Matatimor.com – TTS – Pakar Hukum Tata Negara dari NTT, Dr. John Tuba Helan, menyoroti keputusan Badan Kehormatan (BK) DPRD Kabupaten Timor Tengah Selatan (TTS) yang menyatakan dua anggota DPRD setempat melanggar kode etik. Keputusan BK ini menuai kontroversi karena dinilai belum melalui prosedur yang semestinya, termasuk belum diparipurnakan secara resmi oleh DPRD TTS.

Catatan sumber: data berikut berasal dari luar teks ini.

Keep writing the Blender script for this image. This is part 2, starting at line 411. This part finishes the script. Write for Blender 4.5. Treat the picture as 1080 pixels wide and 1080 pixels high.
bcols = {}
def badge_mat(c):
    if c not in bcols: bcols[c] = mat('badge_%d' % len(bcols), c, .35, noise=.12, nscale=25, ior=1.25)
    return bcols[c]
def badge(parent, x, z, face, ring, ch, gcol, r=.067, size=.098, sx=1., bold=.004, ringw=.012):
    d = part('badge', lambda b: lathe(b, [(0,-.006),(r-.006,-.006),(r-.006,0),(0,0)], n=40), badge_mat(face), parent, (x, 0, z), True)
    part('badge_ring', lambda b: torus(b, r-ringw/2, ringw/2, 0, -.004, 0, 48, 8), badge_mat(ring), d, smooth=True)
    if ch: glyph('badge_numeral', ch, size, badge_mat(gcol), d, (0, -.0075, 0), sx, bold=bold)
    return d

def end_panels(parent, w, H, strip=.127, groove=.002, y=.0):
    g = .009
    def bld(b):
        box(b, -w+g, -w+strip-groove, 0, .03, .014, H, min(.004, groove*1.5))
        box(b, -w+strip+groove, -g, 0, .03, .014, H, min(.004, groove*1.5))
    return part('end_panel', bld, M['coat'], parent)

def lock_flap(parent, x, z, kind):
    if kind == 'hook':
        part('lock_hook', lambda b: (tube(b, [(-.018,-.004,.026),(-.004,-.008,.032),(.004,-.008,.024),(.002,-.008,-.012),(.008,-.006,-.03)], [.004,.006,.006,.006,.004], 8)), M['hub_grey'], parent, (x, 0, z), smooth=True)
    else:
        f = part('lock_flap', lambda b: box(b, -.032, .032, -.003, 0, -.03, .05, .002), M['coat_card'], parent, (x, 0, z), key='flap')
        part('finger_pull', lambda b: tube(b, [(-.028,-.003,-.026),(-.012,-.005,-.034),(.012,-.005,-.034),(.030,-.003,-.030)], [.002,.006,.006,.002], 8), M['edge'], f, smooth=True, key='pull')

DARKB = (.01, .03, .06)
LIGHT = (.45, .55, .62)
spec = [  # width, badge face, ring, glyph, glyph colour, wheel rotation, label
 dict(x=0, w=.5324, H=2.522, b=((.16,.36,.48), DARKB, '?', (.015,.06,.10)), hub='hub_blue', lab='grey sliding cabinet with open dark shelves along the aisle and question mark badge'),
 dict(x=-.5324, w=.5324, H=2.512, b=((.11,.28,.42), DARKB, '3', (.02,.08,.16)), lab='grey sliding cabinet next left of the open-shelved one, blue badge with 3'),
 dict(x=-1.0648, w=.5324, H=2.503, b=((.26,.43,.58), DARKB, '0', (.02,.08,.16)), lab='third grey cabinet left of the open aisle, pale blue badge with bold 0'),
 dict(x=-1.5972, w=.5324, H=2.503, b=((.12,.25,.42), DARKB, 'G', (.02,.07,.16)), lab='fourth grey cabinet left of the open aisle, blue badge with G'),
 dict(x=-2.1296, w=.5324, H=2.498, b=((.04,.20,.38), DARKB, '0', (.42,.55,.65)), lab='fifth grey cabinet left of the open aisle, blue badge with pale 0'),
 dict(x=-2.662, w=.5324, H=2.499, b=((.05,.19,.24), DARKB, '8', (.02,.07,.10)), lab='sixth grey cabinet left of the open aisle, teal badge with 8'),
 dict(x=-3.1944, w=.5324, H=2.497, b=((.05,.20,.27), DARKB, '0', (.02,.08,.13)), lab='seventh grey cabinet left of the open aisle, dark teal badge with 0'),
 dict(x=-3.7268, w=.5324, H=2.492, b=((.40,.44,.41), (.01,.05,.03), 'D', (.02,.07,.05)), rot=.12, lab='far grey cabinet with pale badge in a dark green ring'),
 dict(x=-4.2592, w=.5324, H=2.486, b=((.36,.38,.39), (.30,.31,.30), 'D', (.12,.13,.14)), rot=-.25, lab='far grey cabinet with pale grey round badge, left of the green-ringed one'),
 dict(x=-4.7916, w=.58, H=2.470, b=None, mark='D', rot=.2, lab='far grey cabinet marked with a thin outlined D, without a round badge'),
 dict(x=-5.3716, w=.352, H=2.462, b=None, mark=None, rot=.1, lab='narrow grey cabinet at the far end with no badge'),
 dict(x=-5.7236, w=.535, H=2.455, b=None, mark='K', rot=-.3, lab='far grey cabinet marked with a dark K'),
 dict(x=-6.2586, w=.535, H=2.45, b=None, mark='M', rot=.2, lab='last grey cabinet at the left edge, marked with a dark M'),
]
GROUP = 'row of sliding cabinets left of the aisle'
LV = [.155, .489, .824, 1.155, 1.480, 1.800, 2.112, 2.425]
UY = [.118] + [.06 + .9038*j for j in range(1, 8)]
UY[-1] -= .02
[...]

Kontroversi ini semakin menguat setelah salah satu anggota DPRD TTS, Hendrikus Babys, secara terbuka menolak langkah BK. Menurutnya, seharusnya keputusan BK dibahas dan disahkan dalam rapat paripurna DPRD sebelum diumumkan ke publik. Namun, BK justru telah menggelar konferensi pers untuk mengumumkan keputusan tersebut.
Baca Juga :
Menanggapi polemik ini, Dr. John Tuba Helan menjelaskan bahwa tindakan BK DPRD TTS berpotensi menyalahi prosedur. “Menurut saya, BK telah melanggar prosedur karena sesungguhnya kewenangan ada pada paripurna DPRD. Tetapi nyatanya, BK sudah melakukan konferensi pers, sehingga melangkahi paripurna. Setahu saya, keputusan akhir harus diambil dalam rapat paripurna agar sah dan mengikat,” jelas Dr. John kepada matatimor.com pada Minggu, 2 Maret 2025.
Lebih lanjut mantan Pakar Hukum Tata Negara Undana Kupang ini menegaskan bahwa dalam sistem tata kelola legislatif, keputusan terkait kode etik anggota DPRD merupakan kewenangan lembaga DPRD secara keseluruhan, bukan semata-mata Badan Kehormatan.
“Keputusan ada pada DPRD sebagai lembaga. Badan Kehormatan dibentuk untuk memeriksa dugaan pelanggaran kode etik anggota DPRD, bukan untuk memvonis,” tegasnya.
Dr. John juga menyoroti pentingnya BK memahami dan menaati tata tertib DPRD dalam pengambilan keputusan. “Tata cara pengambilan keputusan diatur dalam peraturan tata tertib DPRD. Maka, BK perlu mempelajari dan memperhatikan segala ketentuan yang berlaku. BK hanya sebagai alat kelengkapan DPRD, sehingga kerjanya harus dilaporkan kepada DPRD secara lembaga, tidak bisa berdiri sendiri,” tambahnya.
Menurutnya, jika BK DPRD TTS ingin menjaga kredibilitas dan profesionalismenya, maka seluruh proses harus mengikuti aturan hukum yang berlaku. Dengan demikian, keputusan yang diambil tidak hanya sah secara prosedural tetapi juga memiliki legitimasi yang kuat.
Polemik ini menunjukkan pentingnya prosedur dan mekanisme yang benar dalam menjalankan tugas-tugas kelembagaan di DPRD. Jika benar BK melangkahi paripurna dalam pengambilan keputusan, maka hal ini perlu dievaluasi agar tidak terjadi kesalahan serupa di masa mendatang. Keputusan terkait etik anggota dewan harus melalui mekanisme yang jelas, agar tidak menimbulkan kontroversi yang bisa melemahkan kepercayaan publik terhadap lembaga DPRD.
Sementara itu, hingga berita ini diturunkan, belum ada pernyataan resmi dari Badan Kehormatan DPRD TTS terkait kritik yang disampaikan oleh pakar hukum tersebut.